STATED GOAL: From the listing below, pull each line that includes "picture".

DATA EXTRACT:
-----
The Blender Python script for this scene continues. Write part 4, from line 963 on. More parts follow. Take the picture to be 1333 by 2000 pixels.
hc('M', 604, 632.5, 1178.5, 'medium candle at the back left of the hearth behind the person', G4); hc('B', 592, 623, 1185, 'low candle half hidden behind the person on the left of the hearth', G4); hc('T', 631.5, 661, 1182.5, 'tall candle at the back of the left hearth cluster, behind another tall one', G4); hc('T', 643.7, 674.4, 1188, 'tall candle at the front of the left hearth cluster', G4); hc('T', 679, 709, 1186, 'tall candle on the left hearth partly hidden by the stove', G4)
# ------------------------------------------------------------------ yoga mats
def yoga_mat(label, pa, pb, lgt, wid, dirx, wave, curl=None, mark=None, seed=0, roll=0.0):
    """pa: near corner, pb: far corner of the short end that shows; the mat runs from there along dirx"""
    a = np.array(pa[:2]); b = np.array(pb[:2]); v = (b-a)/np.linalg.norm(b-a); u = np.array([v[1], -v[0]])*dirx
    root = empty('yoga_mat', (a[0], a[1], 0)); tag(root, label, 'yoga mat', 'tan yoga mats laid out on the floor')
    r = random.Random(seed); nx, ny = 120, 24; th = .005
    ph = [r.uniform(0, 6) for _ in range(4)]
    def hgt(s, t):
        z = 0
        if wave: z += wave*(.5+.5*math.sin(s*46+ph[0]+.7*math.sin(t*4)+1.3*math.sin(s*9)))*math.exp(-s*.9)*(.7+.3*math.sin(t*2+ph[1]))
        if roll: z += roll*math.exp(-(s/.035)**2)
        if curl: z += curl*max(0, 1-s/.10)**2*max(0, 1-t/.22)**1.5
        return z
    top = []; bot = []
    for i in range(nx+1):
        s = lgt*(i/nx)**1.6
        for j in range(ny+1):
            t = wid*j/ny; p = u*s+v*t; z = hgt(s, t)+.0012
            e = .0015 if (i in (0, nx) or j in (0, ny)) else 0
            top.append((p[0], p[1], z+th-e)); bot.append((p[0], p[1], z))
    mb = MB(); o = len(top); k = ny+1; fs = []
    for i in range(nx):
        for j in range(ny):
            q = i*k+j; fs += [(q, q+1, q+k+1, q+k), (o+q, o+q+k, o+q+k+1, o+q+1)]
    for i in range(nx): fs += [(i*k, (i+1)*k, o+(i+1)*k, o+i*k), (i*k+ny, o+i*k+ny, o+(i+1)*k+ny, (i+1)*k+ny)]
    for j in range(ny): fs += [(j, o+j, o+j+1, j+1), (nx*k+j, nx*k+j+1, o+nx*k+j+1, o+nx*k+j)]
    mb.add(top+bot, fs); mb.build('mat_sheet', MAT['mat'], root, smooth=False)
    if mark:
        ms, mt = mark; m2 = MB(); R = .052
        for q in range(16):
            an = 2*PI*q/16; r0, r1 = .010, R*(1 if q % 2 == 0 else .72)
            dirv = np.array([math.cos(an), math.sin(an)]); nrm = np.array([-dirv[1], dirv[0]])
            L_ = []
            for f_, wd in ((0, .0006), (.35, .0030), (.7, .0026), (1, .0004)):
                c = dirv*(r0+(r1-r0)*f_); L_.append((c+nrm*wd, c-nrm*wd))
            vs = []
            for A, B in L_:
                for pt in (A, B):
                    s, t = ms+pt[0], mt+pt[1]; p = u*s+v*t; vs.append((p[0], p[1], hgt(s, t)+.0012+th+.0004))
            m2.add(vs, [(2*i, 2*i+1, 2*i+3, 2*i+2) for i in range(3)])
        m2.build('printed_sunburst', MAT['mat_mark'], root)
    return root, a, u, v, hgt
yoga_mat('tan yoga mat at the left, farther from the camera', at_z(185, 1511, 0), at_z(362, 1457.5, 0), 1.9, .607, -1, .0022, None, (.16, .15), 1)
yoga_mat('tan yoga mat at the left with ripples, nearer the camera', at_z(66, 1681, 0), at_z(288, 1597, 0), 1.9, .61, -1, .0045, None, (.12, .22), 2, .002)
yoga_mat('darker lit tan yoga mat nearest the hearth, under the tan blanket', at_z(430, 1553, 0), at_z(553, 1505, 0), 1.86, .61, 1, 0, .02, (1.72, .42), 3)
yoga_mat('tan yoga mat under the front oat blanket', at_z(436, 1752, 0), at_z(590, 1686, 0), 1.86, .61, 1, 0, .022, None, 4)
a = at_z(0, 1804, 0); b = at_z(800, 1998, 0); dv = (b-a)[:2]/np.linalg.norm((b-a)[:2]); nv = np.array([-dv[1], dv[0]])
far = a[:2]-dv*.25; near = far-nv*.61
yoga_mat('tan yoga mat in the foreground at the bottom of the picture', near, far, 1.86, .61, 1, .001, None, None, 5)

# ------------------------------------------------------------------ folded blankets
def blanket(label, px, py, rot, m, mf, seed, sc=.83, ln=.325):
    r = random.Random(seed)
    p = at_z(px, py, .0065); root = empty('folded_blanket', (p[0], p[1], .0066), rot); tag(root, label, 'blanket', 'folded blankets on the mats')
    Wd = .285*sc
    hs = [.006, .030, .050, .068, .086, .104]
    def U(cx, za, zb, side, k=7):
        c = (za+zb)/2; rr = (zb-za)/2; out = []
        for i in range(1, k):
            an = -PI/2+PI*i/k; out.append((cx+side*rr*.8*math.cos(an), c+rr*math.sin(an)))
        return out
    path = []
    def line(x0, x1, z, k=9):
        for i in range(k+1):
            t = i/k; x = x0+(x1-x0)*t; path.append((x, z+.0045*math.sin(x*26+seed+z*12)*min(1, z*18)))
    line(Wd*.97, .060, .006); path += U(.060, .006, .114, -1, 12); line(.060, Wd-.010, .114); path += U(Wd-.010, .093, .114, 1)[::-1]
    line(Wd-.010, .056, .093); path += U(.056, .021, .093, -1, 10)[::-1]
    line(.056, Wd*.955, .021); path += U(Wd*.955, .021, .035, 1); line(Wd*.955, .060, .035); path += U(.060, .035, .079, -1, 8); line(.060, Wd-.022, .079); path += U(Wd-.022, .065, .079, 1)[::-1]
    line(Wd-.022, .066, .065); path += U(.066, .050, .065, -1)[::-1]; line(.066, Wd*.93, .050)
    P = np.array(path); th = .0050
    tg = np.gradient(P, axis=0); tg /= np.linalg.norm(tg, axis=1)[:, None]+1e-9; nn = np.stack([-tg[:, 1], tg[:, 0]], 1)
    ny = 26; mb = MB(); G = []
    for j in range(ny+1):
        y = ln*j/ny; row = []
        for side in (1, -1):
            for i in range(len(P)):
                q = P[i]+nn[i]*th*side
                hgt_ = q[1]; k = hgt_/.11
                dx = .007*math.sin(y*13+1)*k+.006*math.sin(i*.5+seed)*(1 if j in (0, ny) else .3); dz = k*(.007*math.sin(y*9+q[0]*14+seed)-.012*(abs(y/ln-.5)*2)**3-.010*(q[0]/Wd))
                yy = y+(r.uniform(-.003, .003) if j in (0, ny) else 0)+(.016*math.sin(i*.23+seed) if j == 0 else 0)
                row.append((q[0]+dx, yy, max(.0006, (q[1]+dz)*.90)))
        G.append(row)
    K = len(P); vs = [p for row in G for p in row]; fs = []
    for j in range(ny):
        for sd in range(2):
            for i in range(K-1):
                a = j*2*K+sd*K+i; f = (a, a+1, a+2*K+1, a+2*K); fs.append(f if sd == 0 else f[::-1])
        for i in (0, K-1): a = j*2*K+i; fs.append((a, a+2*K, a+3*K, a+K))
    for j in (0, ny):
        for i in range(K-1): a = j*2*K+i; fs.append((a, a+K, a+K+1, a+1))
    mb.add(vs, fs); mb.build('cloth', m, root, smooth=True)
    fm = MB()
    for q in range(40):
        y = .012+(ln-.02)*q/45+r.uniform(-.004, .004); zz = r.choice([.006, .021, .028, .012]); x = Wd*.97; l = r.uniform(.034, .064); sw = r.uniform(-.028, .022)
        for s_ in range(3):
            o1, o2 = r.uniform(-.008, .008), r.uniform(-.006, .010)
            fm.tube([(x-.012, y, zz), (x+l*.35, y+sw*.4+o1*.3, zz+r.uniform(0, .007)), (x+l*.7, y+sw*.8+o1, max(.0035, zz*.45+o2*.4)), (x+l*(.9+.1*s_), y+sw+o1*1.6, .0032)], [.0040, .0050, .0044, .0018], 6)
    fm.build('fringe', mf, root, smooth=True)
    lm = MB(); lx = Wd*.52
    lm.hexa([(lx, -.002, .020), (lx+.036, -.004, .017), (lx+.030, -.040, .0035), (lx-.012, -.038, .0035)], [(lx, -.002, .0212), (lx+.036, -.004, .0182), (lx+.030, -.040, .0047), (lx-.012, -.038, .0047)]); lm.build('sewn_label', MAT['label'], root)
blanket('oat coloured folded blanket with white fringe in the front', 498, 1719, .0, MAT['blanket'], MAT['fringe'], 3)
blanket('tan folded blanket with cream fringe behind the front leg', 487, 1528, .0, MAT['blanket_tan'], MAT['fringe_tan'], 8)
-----
IN RESPONSE:
The Blender Python script for this scene continues. Write part 4, from line 963 on. More parts follow. Take the picture to be 1333 by 2000 pixels.
yoga_mat('tan yoga mat in the foreground at the bottom of the picture', near, far, 1.86, .61, 1, .001, None, None, 5)